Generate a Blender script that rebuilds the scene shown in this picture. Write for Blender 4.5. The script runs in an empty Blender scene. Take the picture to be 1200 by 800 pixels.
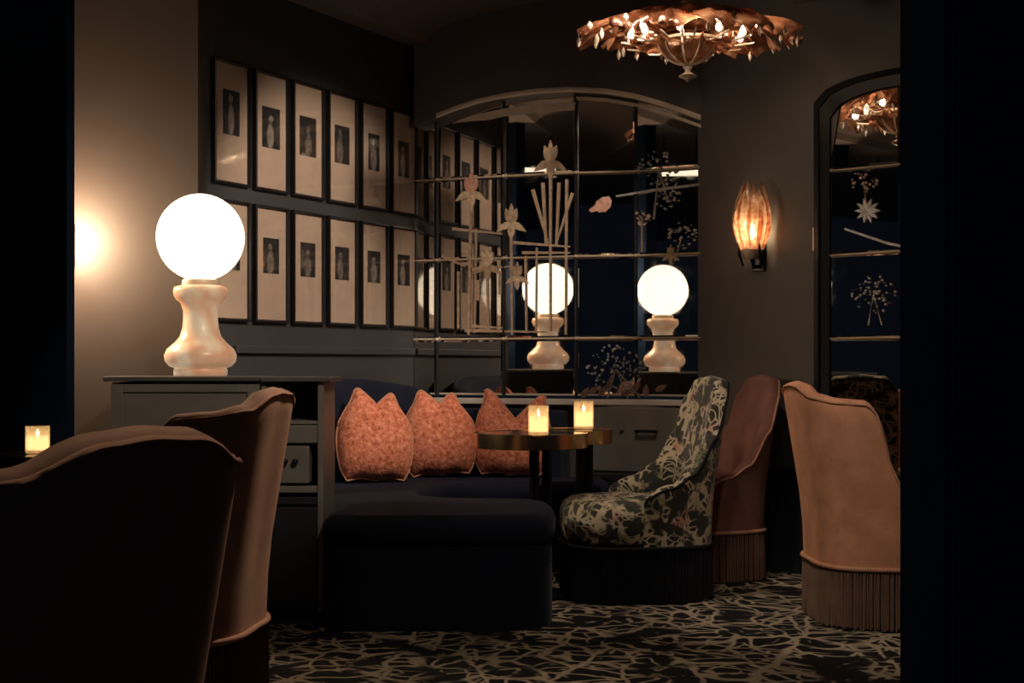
import bpy, bmesh, math, random
from mathutils import Vector, Matrix
random.seed(7)
S = bpy.context.scene
COL = S.collection
PI = math.pi

# ------------------------------------------------------------------ camera
F = 1700.0                       # focal length in pixels of the 1200 px frame
EYE = 1.0
cam_d = bpy.data.cameras.new('camera')
cam_d.lens = F / 1200.0 * 36.0
cam_d.sensor_width = 36.0
cam_d.shift_y = 25.0 / 1200.0
cam_d.clip_start = 0.05
cam = bpy.data.objects.new('camera', cam_d)
cam.location = (0, 0, EYE)
cam.rotation_euler = (PI / 2, 0, 0)
COL.objects.link(cam)
S.camera = cam

# ------------------------------------------------------------------ world, lights, exposure
W = bpy.data.worlds.new('world'); S.world = W
W.use_nodes = True
W.node_tree.nodes['Background'].inputs[0].default_value = (0.40, 0.58, 1.0, 1)
W.node_tree.nodes['Background'].inputs[1].default_value = 0.007
S.view_settings.view_transform = 'Standard'
S.view_settings.look = 'None'
S.view_settings.exposure = 0.0
S.view_settings.gamma = 1.0
S.view_settings.use_curve_mapping = False

WARM = (1.0, 0.79, 0.60)
def spot(name, loc, target, watts, deg, blend=0.6, size=0.05, color=WARM):
    d = bpy.data.lights.new(name, 'SPOT')
    d.energy = watts; d.spot_size = math.radians(deg); d.spot_blend = blend
    d.shadow_soft_size = size; d.color = color
    o = bpy.data.objects.new(name, d); COL.objects.link(o)
    o.location = loc
    o.rotation_euler = (Vector(target) - Vector(loc)).to_track_quat('-Z', 'Y').to_euler()
    return o
# ceiling downlights, some added as fill (their housings are built with the ceiling)
DOWNLIGHTS = [
    ('chair', (0.30, 3.9, 2.60), (1.35, 5.4, 0.55), 70, 38),
    ('pillow', (0.05, 5.3, 2.60), (-0.40, 7.1, 0.62), 50, 40),
    ('table', (0.45, 5.6, 2.66), (0.60, 6.4, 0.40), 42, 60),
    ('carpet', (0.55, 3.6, 2.60), (0.70, 5.2, 0.0), 34, 62),
    ('cabinet', (0.35, 3.3, 2.60), (-0.90, 5.4, 1.10), 130, 27),  # added fill to brighten the cabinet front
    ('frames', (0.85, 5.35, 2.62), (-0.90, 7.0, 1.36), 200, 46),
    ('mirror', (0.35, 5.0, 2.62), (0.10, 7.6, 1.55), 110, 30),  # added fill to lift the enamel motifs and arch trim
    ('lounge_fill', (-0.05, 2.9, 2.60), (-0.80, 2.2, 0.9), 45, 44),  # added fill so the nearest armchair does not go black
    ('rail', (0.10, 5.55, 2.64), (-0.80, 4.25, 0.75), 150, 24),
]
for n, l, t, w, a in DOWNLIGHTS:
    spot('downlight_' + n, l, t, w, a)

# ------------------------------------------------------------------ helpers
def at(u, v, k):
    return Vector(((u - 600.0) * k, F * k, EYE + (425.0 - v) * k))

class MB:
    def __init__(s): s.v = []; s.f = []
    def add(s, vs, fs):
        n = len(s.v)
        s.v += [tuple(p) for p in vs]
        s.f += [tuple(i + n for i in f) for f in fs]
        return s
    def box(s, a, b):
        x0, y0, z0 = a; x1, y1, z1 = b
        return s.add([(x0,y0,z0),(x1,y0,z0),(x1,y1,z0),(x0,y1,z0),(x0,y0,z1),(x1,y0,z1),(x1,y1,z1),(x0,y1,z1)],
              [(0,3,2,1),(4,5,6,7),(0,1,5,4),(1,2,6,5),(2,3,7,6),(3,0,4,7)])
    def obox(s, c, ax, ay, az):
        c = Vector(c); ax = Vector(ax); ay = Vector(ay); az = Vector(az)
        vs = []
        for sz in (-1, 1):
            for sx, sy in ((-1,-1),(1,-1),(1,1),(-1,1)):
                vs.append(c + ax*sx + ay*sy + az*sz)
        return s.add(vs, [(0,3,2,1),(4,5,6,7),(0,1,5,4),(1,2,6,5),(2,3,7,6),(3,0,4,7)])
    def grid(s, rows, closed=False, cap=False):
        n = len(rows[0]); m = len(rows)
        vs = [p for r in rows for p in r]; fs = []
        for i in range(m - 1):
            for j in range(n if closed else n - 1):
                j2 = (j + 1) % n
                fs.append((i*n+j, i*n+j2, (i+1)*n+j2, (i+1)*n+j))
        if cap:
            fs.append(tuple(reversed(range(n)))); fs.append(tuple((m-1)*n + j for j in range(n)))
        return s.add(vs, fs)
    def lathe(s, prof, c=(0,0,0), n=24, cap=True):
        rows = []
        for r, z in prof:
            rows.append([(c[0]+r*math.cos(2*PI*j/n), c[1]+r*math.sin(2*PI*j/n), c[2]+z) for j in range(n)])
        return s.grid(rows, closed=True, cap=cap)
    def tube(s, pts, r, n=8, closed=False):
        pts = [Vector(p) for p in pts]; m = len(pts); rows = []
        up = Vector((0,0,1)); 
        for i, p in enumerate(pts):
            a = pts[(i-1) % m] if (closed or i > 0) else p
            b = pts[(i+1) % m] if (closed or i < m-1) else p
            t = (b - a).normalized()
            ref = up if abs(t.dot(up)) < 0.95 else Vector((1,0,0))
            x = t.cross(ref).normalized(); y = x.cross(t).normalized()
            rr = r[i] if isinstance(r, (list, tuple)) else r
            rows.append([p + x*(rr*math.cos(2*PI*j/n)) + y*(rr*math.sin(2*PI*j/n)) for j in range(n)])
        if closed: rows.append(rows[0])
        return s.grid(rows, closed=True, cap=not closed)
    def prism(s, poly, d):
        """polygon of Vectors pushed along d"""
        n = len(poly); d = Vector(d)
        vs = list(poly) + [p + d for p in poly]
        fs = [tuple(range(n)), tuple(reversed(range(n, 2*n)))]
        fs = [tuple(reversed(range(n))), tuple(range(n, 2*n))]
        for i in range(n): fs.append((i, (i+1) % n, n+(i+1) % n, n+i))
        return s.add(vs, fs)
    def build(s, name, m, parent=None, smooth=None, bevel=0, subsurf=0, kind=None):
        me = bpy.data.meshes.new(name)
        me.from_pydata(s.v, [], s.f); me.update()
        bm = bmesh.new(); bm.from_mesh(me)
        bmesh.ops.recalc_face_normals(bm, faces=bm.faces); bm.to_mesh(me); bm.free()
        me.materials.append(m)
        o = bpy.data.objects.new(name, me); COL.objects.link(o)
        if smooth is not None:
            me.shade_smooth(); me.set_sharp_from_angle(angle=math.radians(smooth))
        if bevel:
            b = o.modifiers.new('bevel', 'BEVEL'); b.width = bevel; b.segments = 2; b.limit_method = 'ANGLE'
        if subsurf:
            q = o.modifiers.new('subsurf', 'SUBSURF'); q.levels = subsurf; q.render_levels = subsurf
        if parent: o.parent = parent
        if kind: o['kind'] = kind
        return o

def tag(o, label, cat, group=None):
    o['label'] = label; o['category'] = cat
    if group: o['group'] = group
    return o
def thing(name, label, cat, loc=(0,0,0), rz=0, group=None):
    o = bpy.data.objects.new(name, None); o.empty_display_size = 0.1
    COL.objects.link(o); o.location = loc; o.rotation_euler = (0, 0, rz)
    return tag(o, label, cat, group)
def copy_tree(o, parent=None):
    c = o.copy(); COL.objects.link(c)
    if parent: c.parent = parent
    for ch in list(o.children): copy_tree(ch, c)
    return c

def catmull(pts, n):
    """n samples evenly by parameter through pts (tuples)"""
    out = []; m = len(pts)
    for i in range(n):
        x = i / (n - 1) * (m - 1); j = min(int(x), m - 2); t = x - j
        p = [pts[max(0, min(m-1, j + d))] for d in (-1, 0, 1, 2)]
        out.append(tuple(0.5*((2*b) + (c-a)*t + (2*a-5*b+4*c-d)*t*t + (3*b-a-3*c+d)*t**3) for a, b, c, d in zip(*p)))
    return out
def lerp(tab, x):
    for (a, fa), (b, fb) in zip(tab, tab[1:]):
        if x <= b:
            t = max(0, (x - a) / (b - a)); t = t*t*(3-2*t)
            return fa + (fb - fa) * t
    return tab[-1][1]

# ------------------------------------------------------------------ materials
class N:
    def __init__(s, name):
        s.m = bpy.data.materials.new(name); s.m.use_nodes = True
        s.t = s.m.node_tree; s.b = s.t.nodes['Principled BSDF']; s.out = s.t.nodes['Material Output']
    def new(s, typ, **kw):
        n = s.t.nodes.new(typ)
        for k, v in kw.items(): setattr(n, k, v)
        return n
    def link(s, a, b): s.t.links.new(a, b)
    def coord(s, which='Object', scale=(1,1,1)):
        c = s.new('ShaderNodeTexCoord'); mp = s.new('ShaderNodeMapping')
        mp.inputs['Scale'].default_value = scale
        s.link(c.outputs[which], mp.inputs[0]); return mp.outputs[0]
    def noise(s, vec, scale, detail=4, rough=0.55):
        n = s.new('ShaderNodeTexNoise'); n.inputs['Scale'].default_value = scale
        n.inputs['Detail'].default_value = detail; n.inputs['Roughness'].default_value = rough
        s.link(vec, n.inputs['Vector']); return n
    def ramp(s, fac, stops, interp='LINEAR'):
        r = s.new('ShaderNodeValToRGB'); r.color_ramp.interpolation = interp
        e = r.color_ramp.elements
        while len(e) < len(stops): e.new(0.5)
        for i, (p, c) in enumerate(stops):
            e[i].position = p; e[i].color = (c[0], c[1], c[2], 1) if not isinstance(c, (int, float)) else (c, c, c, 1)
        s.link(fac, r.inputs[0]); return r.outputs[0]
    def mix(s, fac, a, b, mode='MIX'):
        n = s.new('ShaderNodeMix', data_type='RGBA', blend_type=mode)
        for sock, val in ((n.inputs[0], fac), (n.inputs[6], a), (n.inputs[7], b)):
            if hasattr(val, 'links'): s.link(val, sock)
            elif isinstance(val, (int, float)): sock.default_value = val
            else: sock.default_value = (val[0], val[1], val[2], 1)
        return n.outputs[2]
    def math(s, op, a, b=0.0):
        n = s.new('ShaderNodeMath', operation=op)
        for sock, val in ((n.inputs[0], a), (n.inputs[1], b)):
            if hasattr(val, 'links'): s.link(val, sock)
            else: sock.default_value = val
        return n.outputs[0]
    def bump(s, h, strength=0.2, dist=0.01):
        b = s.new('ShaderNodeBump'); b.inputs['Strength'].default_value = strength; b.inputs['Distance'].default_value = dist
        s.link(h, b.inputs['Height']); s.link(b.outputs[0], s.b.inputs['Normal'])
    def set(s, **kw):
        for k, v in kw.items():
            i = s.b.inputs[k]
            if hasattr(v, 'links'): s.link(v, i)
            elif isinstance(v, tuple) and len(v) == 3: i.default_value = (*v, 1)
            else: i.default_value = v
        return s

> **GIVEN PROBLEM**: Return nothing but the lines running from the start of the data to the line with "S.view_settings.use_curve_mapping = False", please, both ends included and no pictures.

> **COMPLETE OUTPUT**:
Generate a Blender script that rebuilds the scene shown in this picture. Write for Blender 4.5. The script runs in an empty Blender scene. Take the picture to be 1200 by 800 pixels.
import bpy, bmesh, math, random
from mathutils import Vector, Matrix
random.seed(7)
S = bpy.context.scene
COL = S.collection
PI = math.pi

# ------------------------------------------------------------------ camera
F = 1700.0                       # focal length in pixels of the 1200 px frame
EYE = 1.0
cam_d = bpy.data.cameras.new('camera')
cam_d.lens = F / 1200.0 * 36.0
cam_d.sensor_width = 36.0
cam_d.shift_y = 25.0 / 1200.0
cam_d.clip_start = 0.05
cam = bpy.data.objects.new('camera', cam_d)
cam.location = (0, 0, EYE)
cam.rotation_euler = (PI / 2, 0, 0)
COL.objects.link(cam)
S.camera = cam

# ------------------------------------------------------------------ world, lights, exposure
W = bpy.data.worlds.new('world'); S.world = W
W.use_nodes = True
W.node_tree.nodes['Background'].inputs[0].default_value = (0.40, 0.58, 1.0, 1)
W.node_tree.nodes['Background'].inputs[1].default_value = 0.007
S.view_settings.view_transform = 'Standard'
S.view_settings.look = 'None'
S.view_settings.exposure = 0.0
S.view_settings.gamma = 1.0
S.view_settings.use_curve_mapping = False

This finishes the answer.